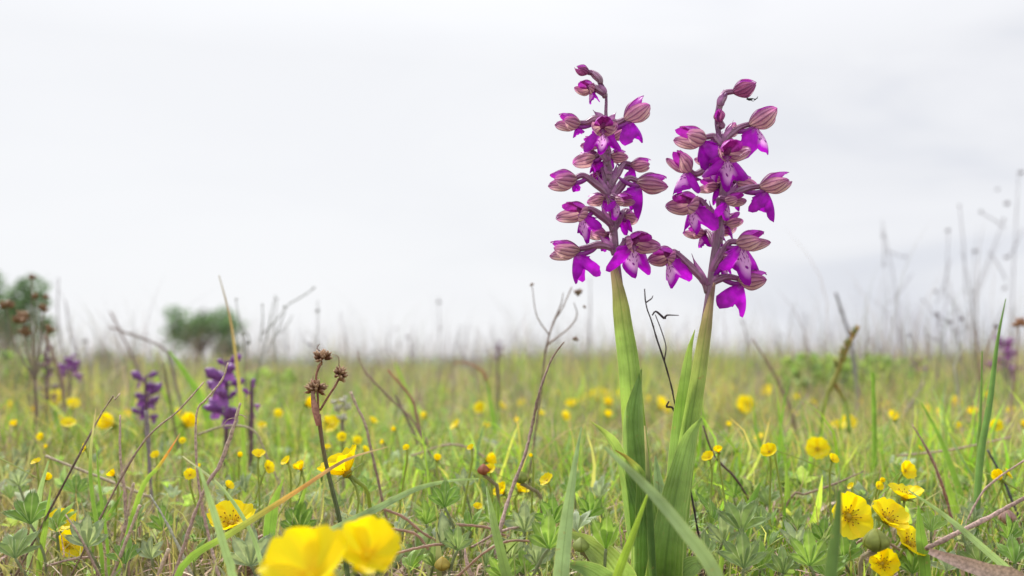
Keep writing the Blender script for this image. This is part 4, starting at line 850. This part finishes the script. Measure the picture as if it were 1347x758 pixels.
plant_leaf(left, [(844,485,YL-.007),(837,520,YL-.009),(833,560,YL-.009),(838,610,YL-.008),(848,690,YL-.007),(852,780,YL-.005)], [1,24,33,36,38,44], [(.28,.40,.16),(.24,.37,.14),(.24,.36,.13),G2,G2,G2], curl=1.3, name='sheath_leaf')
plant_leaf(left, [(776,554,YL-.02),(796,572,YL-.018),(812,596,YL-.014),(826,640,YL-.010),(842,700,YL-.008)], [1,17,20,30,36], [(.30,.36,.08),G3,G1,G2,G2], curl=.9, twist=[.9,.7,.4,0])
plant_leaf(left, [(809,592,YL-.022),(828,604,YL-.021),(845,628,YL-.017),(850,680,YL-.012),(850,760,YL-.010)], [1,14,25,34,36], [(.42,.25,.08),G1,G2,G2,G2], curl=.9, twist=[-.6,-.4,0,0])
plant_leaf(left, [(752,702,YL-.015),(775,716,YL-.018),(805,745,YL-.02),(830,790,YL-.01)], [6,32,44,30], [(.30,.38,.12),(.30,.40,.12),G1,G1], curl=.7)
plant_leaf(left, [(745,742,YL-.025),(775,750,YL-.03),(815,778,YL-.025)], [4,26,34], [G1,G2,G2], curl=.7)
b = at(884, 790, YR); right = empty('orchid', (b[0], b[1], 0)); tag(right, 'purple orchid with the leaning stem and one big cupped leaf, shorter of the tall pair', 'orchid', 'two tall sharp orchids')
main_stem(right, [(956,123,YR),(946,136,YR),(943,160,YR),(950,200,YR),(953,235,YR),(949,270,YR),(944,310,YR),(938,350,YR),(932,400,YR),(924,450,YR),(915,510,YR),(904,570,YR),(893,640,YR),(880,790,YR)], [2,3.6,4.5,5,5.3,5.7,6.2,6.8,7.5,8,9,11,12,14], [(.3,.08,.28),(.30,.10,.26),PU,PU,PU,(.24,.14,.14),PG,G2,G2,G2,G2])
plant_leaf(right, [(940,372,YR-.005),(934,400,YR-.006),(927,440,YR-.006),(918,500,YR-.006),(908,560,YR-.006),(896,640,YR-.006),(882,760,YR-.006)], [3,16,20,22,26,30,36], [(.34,.20,.24),(.32,.27,.18),(.30,.36,.14),G3,G1,G2,G2,G2], curl=1.5, name='sheath_leaf')
plant_leaf(right, [(914,434,YR+.004),(906,462,YR+.002),(899,510,YR),(894,560,YR),(888,640,YR)], [1,13,21,24,24], [G3,G1,(.15,.28,.05),G2,G2], curl=.9, twist=[.5,.3,0])
plant_leaf(right, [(923,550,YR-.012),(908,574,YR-.016),(898,610,YR-.018),(889,650,YR-.018),(880,700,YR-.016),(870,790,YR-.010)], [2,23,33,39,45,52], [G3,G1,G1,G2,(.19,.32,.07),(.19,.32,.07)], curl=1.15)
plant_leaf(right, [(864,628,YR+.02),(862,600,YR+.02),(868,650,YR+.01),(875,690,YR)][1:], [2,16,20], [gP,gP,G2], curl=.9)
plant_leaf(right, [(935,745,YR-.01),(915,742,YR-.012),(893,760,YR-.012),(885,790,YR-.01)], [2,24,30,28], [G1,G1,G2,G2], curl=.7)
OF = orchid_flower
# first orchid, top to bottom
OF(left, 766, 92, YL, 22, -60, 15, (790,108,YL), lipsize=0, bud=True, spur=False, hoodcol=(.26,.06,.20), bract=False)
OF(left, 771, 115, YL-.003, 31, -35, -5, (796,126,YL), lipsize=.6, lipfold=60, hoodcol=(.38,.10,.26))
OF(left, 749, 160, YL, 33, -75, 8, (796,160,YL), lipsize=.45, lipfold=70, hoodcol=(.40,.14,.30))
OF(left, 794, 165, YL-.014, 40, 0, -8, (798,185,YL), lipsize=.95, lipfold=20, spread=1.2)
OF(left, 837, 146, YL, 42, 82, 38, (799,165,YL), lipsize=.85, lipfold=62, liptilt=.1, rot=0)
OF(left, 776, 208, YL+.010, 36, -150, 5, (800,215,YL), lipsize=.8, lipfold=40)
OF(left, 741, 236, YL-.004, 40, -72, -6, (803,262,YL), lipsize=.35, lipfold=60, spread=1.3)
OF(left, 843, 216, YL+.008, 30, 80, 4, (802,250,YL), lipsize=.7, lipfold=50)
OF(left, 857, 240, YL-.006, 42, 84, -4, (805,265,YL), lipsize=1.05, lipfold=55, lipyaw=-25)
OF(left, 758, 278, YL-.010, 42, -42, -5, (806,300,YL), lipsize=.85, lipfold=35)
OF(left, 824, 285, YL+.012, 34, 160, 5, (807,305,YL), lipsize=.7, lipfold=40)
OF(left, 743, 328, YL-.002, 42, -84, 2, (808,330,YL), lipsize=1.08, lipfold=52, lipyaw=20)
OF(left, 841, 318, YL-.014, 44, 22, -6, (811,345,YL), lipsize=1.12, lipfold=12, spread=1.2)
OF(left, 786, 262, YL+.014, 28, -130, 0, (805,285,YL), lipsize=.7, lipfold=40)
OF(left, 812, 205, YL+.012, 28, 120, 10, (801,232,YL), lipsize=.7, lipfold=50)
OF(left, 786, 232, YL+.010, 26, -160, -10, (803,255,YL), lipsize=.9, lipfold=30)
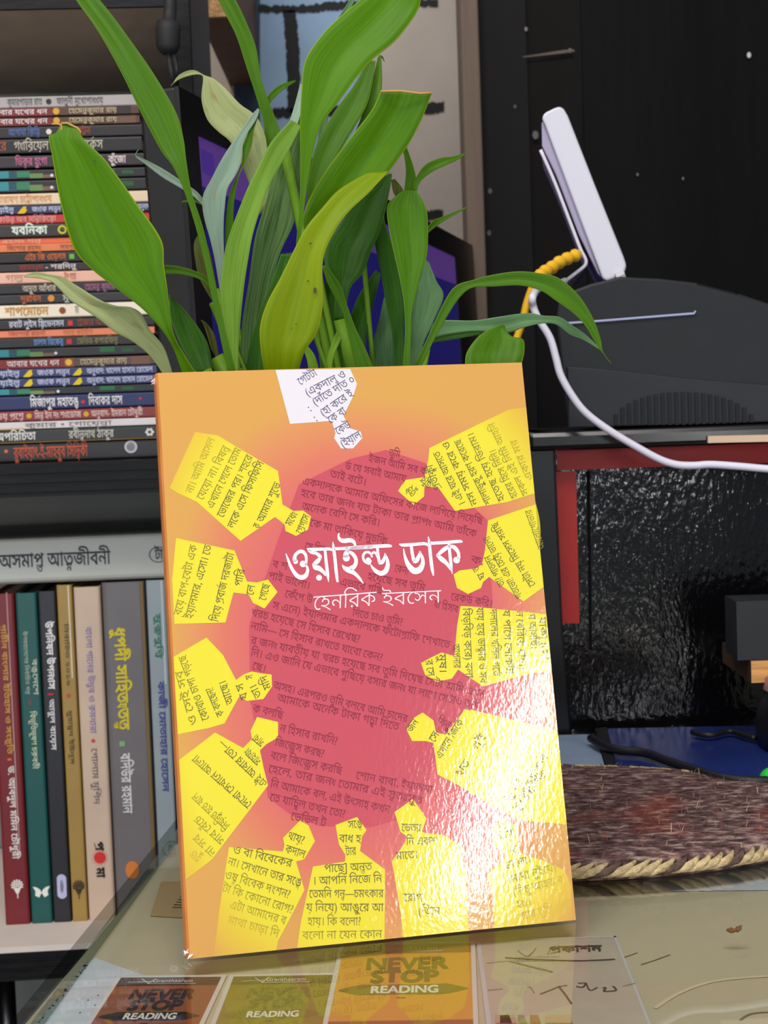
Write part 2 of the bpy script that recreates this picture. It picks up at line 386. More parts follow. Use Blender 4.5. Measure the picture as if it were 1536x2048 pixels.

□ □ □ □

Extract the full listing above verbatim; pictures are to be left out of the copy.

> _Result of the exercise_:
Keep writing the Blender script for this image. This is part 4, starting at line 850. This part finishes the script. Measure the picture as if it were 1347x758 pixels.
plant_leaf(left, [(844,485,YL-.007),(837,520,YL-.009),(833,560,YL-.009),(838,610,YL-.008),(848,690,YL-.007),(852,780,YL-.005)], [1,24,33,36,38,44], [(.28,.40,.16),(.24,.37,.14),(.24,.36,.13),G2,G2,G2], curl=1.3, name='sheath_leaf')
plant_leaf(left, [(776,554,YL-.02),(796,572,YL-.018),(812,596,YL-.014),(826,640,YL-.010),(842,700,YL-.008)], [1,17,20,30,36], [(.30,.36,.08),G3,G1,G2,G2], curl=.9, twist=[.9,.7,.4,0])
plant_leaf(left, [(809,592,YL-.022),(828,604,YL-.021),(845,628,YL-.017),(850,680,YL-.012),(850,760,YL-.010)], [1,14,25,34,36], [(.42,.25,.08),G1,G2,G2,G2], curl=.9, twist=[-.6,-.4,0,0])
plant_leaf(left, [(752,702,YL-.015),(775,716,YL-.018),(805,745,YL-.02),(830,790,YL-.01)], [6,32,44,30], [(.30,.38,.12),(.30,.40,.12),G1,G1], curl=.7)
plant_leaf(left, [(745,742,YL-.025),(775,750,YL-.03),(815,778,YL-.025)], [4,26,34], [G1,G2,G2], curl=.7)
b = at(884, 790, YR); right = empty('orchid', (b[0], b[1], 0)); tag(right, 'purple orchid with the leaning stem and one big cupped leaf, shorter of the tall pair', 'orchid', 'two tall sharp orchids')
main_stem(right, [(956,123,YR),(946,136,YR),(943,160,YR),(950,200,YR),(953,235,YR),(949,270,YR),(944,310,YR),(938,350,YR),(932,400,YR),(924,450,YR),(915,510,YR),(904,570,YR),(893,640,YR),(880,790,YR)], [2,3.6,4.5,5,5.3,5.7,6.2,6.8,7.5,8,9,11,12,14], [(.3,.08,.28),(.30,.10,.26),PU,PU,PU,(.24,.14,.14),PG,G2,G2,G2,G2])
plant_leaf(right, [(940,372,YR-.005),(934,400,YR-.006),(927,440,YR-.006),(918,500,YR-.006),(908,560,YR-.006),(896,640,YR-.006),(882,760,YR-.006)], [3,16,20,22,26,30,36], [(.34,.20,.24),(.32,.27,.18),(.30,.36,.14),G3,G1,G2,G2,G2], curl=1.5, name='sheath_leaf')
plant_leaf(right, [(914,434,YR+.004),(906,462,YR+.002),(899,510,YR),(894,560,YR),(888,640,YR)], [1,13,21,24,24], [G3,G1,(.15,.28,.05),G2,G2], curl=.9, twist=[.5,.3,0])
plant_leaf(right, [(923,550,YR-.012),(908,574,YR-.016),(898,610,YR-.018),(889,650,YR-.018),(880,700,YR-.016),(870,790,YR-.010)], [2,23,33,39,45,52], [G3,G1,G1,G2,(.19,.32,.07),(.19,.32,.07)], curl=1.15)
plant_leaf(right, [(864,628,YR+.02),(862,600,YR+.02),(868,650,YR+.01),(875,690,YR)][1:], [2,16,20], [gP,gP,G2], curl=.9)
plant_leaf(right, [(935,745,YR-.01),(915,742,YR-.012),(893,760,YR-.012),(885,790,YR-.01)], [2,24,30,28], [G1,G1,G2,G2], curl=.7)
OF = orchid_flower
# first orchid, top to bottom
OF(left, 766, 92, YL, 22, -60, 15, (790,108,YL), lipsize=0, bud=True, spur=False, hoodcol=(.26,.06,.20), bract=False)
OF(left, 771, 115, YL-.003, 31, -35, -5, (796,126,YL), lipsize=.6, lipfold=60, hoodcol=(.38,.10,.26))
OF(left, 749, 160, YL, 33, -75, 8, (796,160,YL), lipsize=.45, lipfold=70, hoodcol=(.40,.14,.30))
OF(left, 794, 165, YL-.014, 40, 0, -8, (798,185,YL), lipsize=.95, lipfold=20, spread=1.2)
OF(left, 837, 146, YL, 42, 82, 38, (799,165,YL), lipsize=.85, lipfold=62, liptilt=.1, rot=0)
OF(left, 776, 208, YL+.010, 36, -150, 5, (800,215,YL), lipsize=.8, lipfold=40)
OF(left, 741, 236, YL-.004, 40, -72, -6, (803,262,YL), lipsize=.35, lipfold=60, spread=1.3)
OF(left, 843, 216, YL+.008, 30, 80, 4, (802,250,YL), lipsize=.7, lipfold=50)
OF(left, 857, 240, YL-.006, 42, 84, -4, (805,265,YL), lipsize=1.05, lipfold=55, lipyaw=-25)
OF(left, 758, 278, YL-.010, 42, -42, -5, (806,300,YL), lipsize=.85, lipfold=35)
OF(left, 824, 285, YL+.012, 34, 160, 5, (807,305,YL), lipsize=.7, lipfold=40)
OF(left, 743, 328, YL-.002, 42, -84, 2, (808,330,YL), lipsize=1.08, lipfold=52, lipyaw=20)
OF(left, 841, 318, YL-.014, 44, 22, -6, (811,345,YL), lipsize=1.12, lipfold=12, spread=1.2)
OF(left, 786, 262, YL+.014, 28, -130, 0, (805,285,YL), lipsize=.7, lipfold=40)
OF(left, 812, 205, YL+.012, 28, 120, 10, (801,232,YL), lipsize=.7, lipfold=50)
OF(left, 786, 232, YL+.010, 26, -160, -10, (803,255,YL), lipsize=.9, lipfold=30)
Write part 2 of the bpy script that recreates this picture. It picks up at line 386. More parts follow. Use Blender 4.5. Measure the picture as if it were 1536x2048 pixels.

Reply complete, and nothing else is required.